The situation at Lindsay High School was just as bleak, especially for Amalia, who was hired to teach remedial English to students who were among the 48 percent of the population who spoke languages other than English in their homes.

“As a new teacher, I had the classes of students who often spent more time in corrections and treatment than in school,” she said.

That was the environment that Amalia deliberately sought out upon graduating from UMUC in 2010—because that’s where the revolution was taking place. She saw in the Lindsay Unified School District one of only a handful of places in the entire country that was “daring and dedicated enough” to finally abandon the traditional educational model that had failed the students of Tulare County and adopt performance-based education.

What Amalia found was an innovative, student-centered approach to learning in which students work at their own performance level and advance only when they have demonstrated proficiency in each subject.

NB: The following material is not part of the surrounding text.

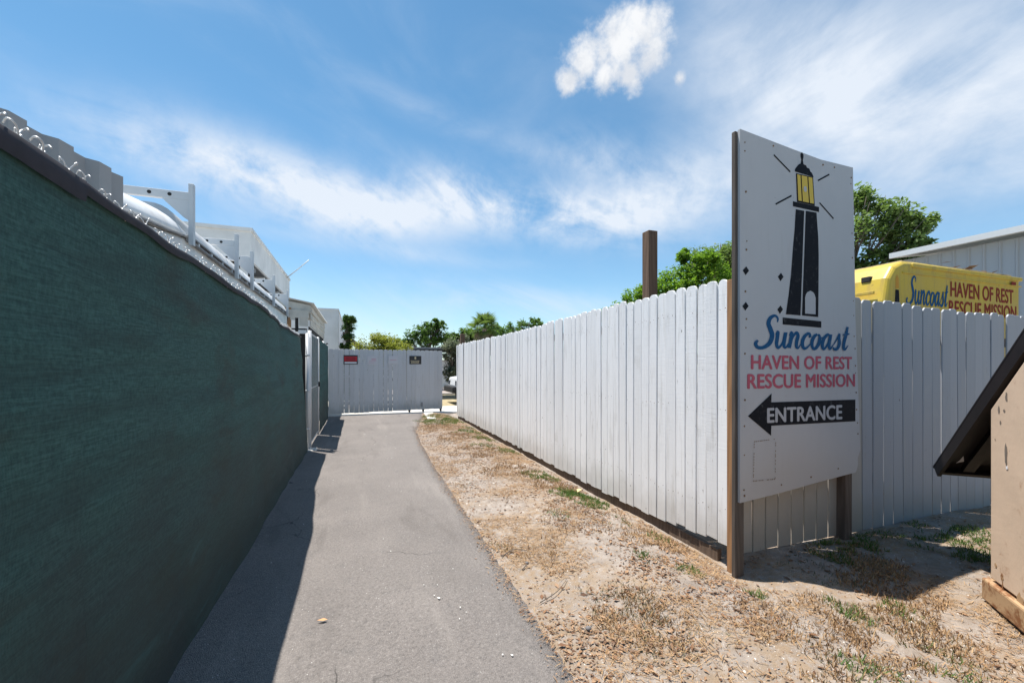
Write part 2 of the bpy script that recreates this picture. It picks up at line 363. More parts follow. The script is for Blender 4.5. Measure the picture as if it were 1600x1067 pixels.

Amalia credits UMUC with giving her the tools she needed to take on the challenge and be a good fit for this revolutionary system.

“A large part of what I learned at UMUC was the narrative of the kids that I would encounter. From the moment I walked into my classroom, I felt I was walking in as an expert,’ she said.

Amalia understood not only why these kids were struggling, but, more importantly, how to get them engaged and eager to learn.

“So often my students would ask me, ‘Why do I have to learn literature?’ At UMUC, I learned the power of the narrative, and I was able to show them that English literature is really their story, they just didn’t know it yet,” she said.

By the end of the first year, not only had her students passed the state exams, they had published their own book!

“I am so happy with my degree from UMUC,” Lopez said. “This is a university that really prepares you!”